Ele reforça que o problema é estrutural: “Há uma normalização do trabalho precoce. Muitas famílias enxergam o trabalho como uma forma de formação de caráter, ignorando os riscos físicos, emocionais e sociais.”

As atividades com maior incidência

O levantamento detalha as principais atividades econômicas com registro de trabalho infantil:

Atividade Percentual sobre os casos fiscalizados
Manutenção e limpeza de veículos e máquinas 45,9%
Serviços domésticos 13,5%
Coleta e beneficiamento de lixo 10,8%
Fabricação de móveis / serralheria / resíduos 2,7%
 
A assistente social Sandra Gomes Ramos, que acompanha famílias vulneráveis na região Norte do estado, destaca que o problema vai além dos dados. “Temos uma subnotificação crônica. Há muitos casos que nunca chegam ao radar da fiscalização porque ocorrem dentro das próprias casas ou em pequenas propriedades rurais.”
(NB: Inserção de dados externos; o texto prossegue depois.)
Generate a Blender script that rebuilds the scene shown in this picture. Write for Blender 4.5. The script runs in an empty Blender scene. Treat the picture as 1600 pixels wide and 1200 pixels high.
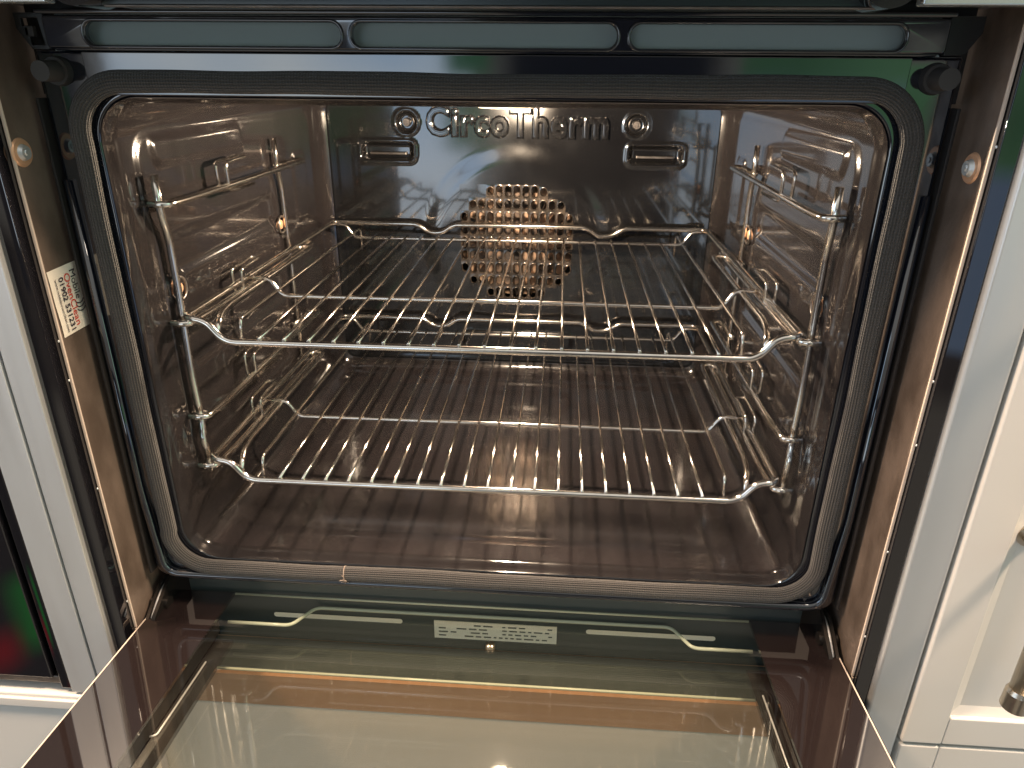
import bpy, bmesh, math, random
from mathutils import Vector, Matrix
random.seed(7)
S = bpy.context.scene
C = S.collection
PI = math.pi

# ------------------------------------------------------------------ camera
def camera():
    yaw, pit, rol = 0.0658, 0.4125, 0.0091
    cy, sy, cp, sp, cr, sr = math.cos(yaw), math.sin(yaw), math.cos(pit), math.sin(pit), math.cos(rol), math.sin(rol)
    f = Vector((-sy*cp, cy*cp, -sp)); r = Vector((cy, sy, 0)); u = r.cross(f)
    r2 = cr*r + sr*u; u2 = -sr*r + cr*u
    cd = bpy.data.cameras.new('camera'); co = bpy.data.objects.new('camera', cd); C.objects.link(co)
    m = Matrix((r2, u2, -f)).transposed().to_4x4(); m.translation = Vector((0.0508, -0.4604, 0.3669))
    co.matrix_world = m
    cd.sensor_width = 36; cd.lens = 1111.7/1600*36
    cd.clip_start = 0.01; cd.clip_end = 100
    S.camera = co
camera()

# ------------------------------------------------------------------ room light as an environment
W = bpy.data.worlds.new('World'); S.world = W; W.use_nodes = True
def build_world():
    nt = W.node_tree; nt.nodes.clear(); L = nt.links
    def nd(t, **k):
        n = nt.nodes.new(t)
        for a, b in k.items(): setattr(n, a, b)
        return n
    def ma(op, a, b=None, c=None, clamp=False):
        n = nd('ShaderNodeMath', operation=op); n.use_clamp = clamp
        for i, v in enumerate((a, b, c)):
            if v is None: continue
            if isinstance(v, (int, float)): n.inputs[i].default_value = v
            else: L.new(v, n.inputs[i])
        return n.outputs[0]
    tc = nd('ShaderNodeTexCoord'); sp = nd('ShaderNodeSeparateXYZ'); L.new(tc.outputs['Generated'], sp.inputs[0])
    X, Y, Z = sp.outputs
    az = ma('MULTIPLY', ma('ARCTAN2', X, ma('MULTIPLY', Y, -1)), 180/PI)   # 0 = towards the viewer's side of the room
    el = ma('MULTIPLY', ma('ARCSINE', Z), 180/PI)
    def band(v, a, b, s):
        return ma('MULTIPLY', ma('MULTIPLY_ADD', v, 1/s, -a/s, clamp=True), ma('MULTIPLY_ADD', v, -1/s, b/s, clamp=True))
    def rect(a0, a1, e0, e1, s=1.2): return ma('MULTIPLY', band(az, a0, a1, s), band(el, e0, e1, s))
    def mix(f, a, b):
        n = nd('ShaderNodeMix', data_type='RGBA'); 
        if isinstance(f, (int, float)): n.inputs[0].default_value = f
        else: L.new(f, n.inputs[0])
        for i, v in ((6, a), (7, b)):
            if isinstance(v, tuple): n.inputs[i].default_value = (*v, 1)
            else: L.new(v, n.inputs[i])
        return n.outputs[2]
    walls = mix(ma('MULTIPLY_ADD', el, 1/6, 12/6, clamp=True), (.42, .36, .29), (.52, .50, .46))
    col = mix(ma('MULTIPLY_ADD', el, 1/14, -24/14, clamp=True), walls, (.95, .93, .88))
    noise = nd('ShaderNodeTexNoise'); noise.inputs['Scale'].default_value = 3.2; noise.inputs['Detail'].default_value = 2
    L.new(tc.outputs['Generated'], noise.inputs['Vector'])
    nf = noise.outputs['Fac']
    nramp = ma('MULTIPLY_ADD', nf, 5, -2.0, clamp=True)
    # cabinets and the worktop behind the viewer
    col = mix(rect(-180, 180, -22, -9, 2), col, (.16, .13, .11))
    col = mix(rect(42, 120, -60, 45, 3), col, (.50, .50, .47))
    # left window: pale sky over hazy blue
    sky = mix(nramp, (1.9, 2.6, 3.5), (3.2, 3.5, 3.7))
    col = mix(rect(-32, -6.5, -11, 1.6, .8), col, sky)
    col = mix(rect(-80, -50, 4, 34, 2), col, sky)
    col = mix(rect(-9.5, -5, -6, 4), col, (.12, .42, .17))
    # right garden door: lawn below, trees, sky above
    gar = mix(nramp, (.17, .42, .20), (.36, .80, .40))
    gar = mix(ma('MULTIPLY_ADD', el, 1/3, -2/3, clamp=True), gar, mix(nramp, (.35, .75, .6), (1.3, 1.9, 1.7)))
    gar = mix(ma('MULTIPLY_ADD', el, 1/10, -12/10, clamp=True), gar, (2.1, 2.6, 2.5))
    gar = mix(ma('MULTIPLY_ADD', el, -1/1.5, -5/1.5, clamp=True), gar, (.55, .75, 1.1))
    col = mix(rect(12, 25.2, -8, 1.6, .8), col, gar)
    col = mix(rect(27, 46, -18, 2.0, .8), col, gar)
    col = mix(rect(50, 80, 4, 34, 2), col, (1.3, 2.0, 1.6))
    col = mix(rect(-38, -32.5, -14, 14, .6), col, (.06, .06, .07))  # added dark patches from here keep frame and vent panel reflections dark
    col = mix(rect(24.9, 27.2, -18, 14, .4), col, (.07, .07, .07))
    col = mix(rect(-38, 27, 2.0, 12, .6), col, (.07, .065, .065))
    col = mix(rect(-15, -7, 1.0, 8, .6), col, sky)  # sky patch added to brighten the arc on the back panel
    col = mix(rect(-75, -38, -48, -8, 3), col, (.07, .06, .06))  # added dark patch keeps the left black glass and strips dark
    # the person taking the picture, dark clothing
    col = mix(rect(-6, 12.5, -90, 14, 2.5), col, (.035, .035, .042))
    # things on the island: coloured spots seen in the black glass at the left
    for a0, a1, e0, e1, c in ((-46, -42, -37, -31, (.06, .5, .10)), (-43, -37, -44, -39, (.5, .03, .03)),
                              (-56, -45, -37.5, -34, (.6, .04, .05)), (-49, -47.3, -34, -32, (3, 1.0, .12)), (-53, -50.5, -34, -31, (.12, .25, 1.6))):
        col = mix(rect(a0, a1, e0, e1, 1.5), col, c)
    bg = nd('ShaderNodeBackground'); L.new(col, bg.inputs[0]); bg.inputs[1].default_value = 0.74
    out = nd('ShaderNodeOutputWorld'); L.new(bg.outputs[0], out.inputs[0])
build_world()
W.cycles.sampling_method = 'MANUAL'; W.cycles.sample_map_resolution = 1024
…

Ela relata situações dramáticas: “Já atendi adolescentes com intoxicação por produtos químicos usados em oficinas, e outros com lesões graves causadas por máquinas agrícolas. São histórias que se repetem.”

Municípios em situação de alerta
Em Cristalina, o Censo Agropecuário 2017 identificou 683 crianças menores de 14 anos em atividades agropecuárias. Em Goiânia, a Prova Brasil apontou 2.265 estudantes que declararam trabalhar fora de casa.

Além disso, Goiânia contabiliza 371 acidentes de trabalho com menores entre 2012 e 2024, segundo o SINAN. Já em Jataí, a Polícia Rodoviária Federal identificou vários pontos de risco de exploração sexual comercial de crianças e adolescentes.

“Em regiões como Jataí, a vulnerabilidade social e a exploração sexual caminham lado a lado com o trabalho infantil. Muitas dessas crianças estão em situação de rua ou em lares desestruturados”, afirma Sandra Gomes Ramos.

Estrutura de proteção social: uma rede fragilizada
De acordo com o Censo SUAS, 144 dos 246 municípios goianos não possuem um Centro de Referência Especializado de Assistência Social (CREAS).

“Sem o CREAS, fica impossível garantir o acompanhamento especializado dessas crianças e adolescentes”, avalia Maria Cristina de Oliveira, assistente social com experiência em políticas públicas.

Ela reforça que a ausência de estrutura tem efeito direto na invisibilidade dos casos: “É comum que municípios menores tenham uma equipe mínima, muitas vezes formada por apenas um ou dois profissionais. Isso compromete o fluxo de encaminhamentos e o acompanhamento social.”

Maria Cristina ainda destaca outro ponto: a dificuldade de articulação intersetorial. “O enfrentamento ao trabalho infantil não é só um problema da assistência social. Precisamos de envolvimento das escolas, da saúde, da Justiça e da sociedade civil.”

Acidentes e riscos à vida
De 2007 a 2024, 1.859 acidentes graves de trabalho com crianças e adolescentes entre 5 e 17 anos foram notificados em Goiás. Em 2024, 186 novos casos foram registrados.

O auditor fiscal Luiz Henrique Andrade explica que muitos desses acidentes acontecem em ambientes clandestinos. “São oficinas sem condições mínimas de segurança, terrenos baldios usados para reciclagem de lixo, ou mesmo pequenas fazendas sem qualquer proteção contra riscos químicos e físicos.”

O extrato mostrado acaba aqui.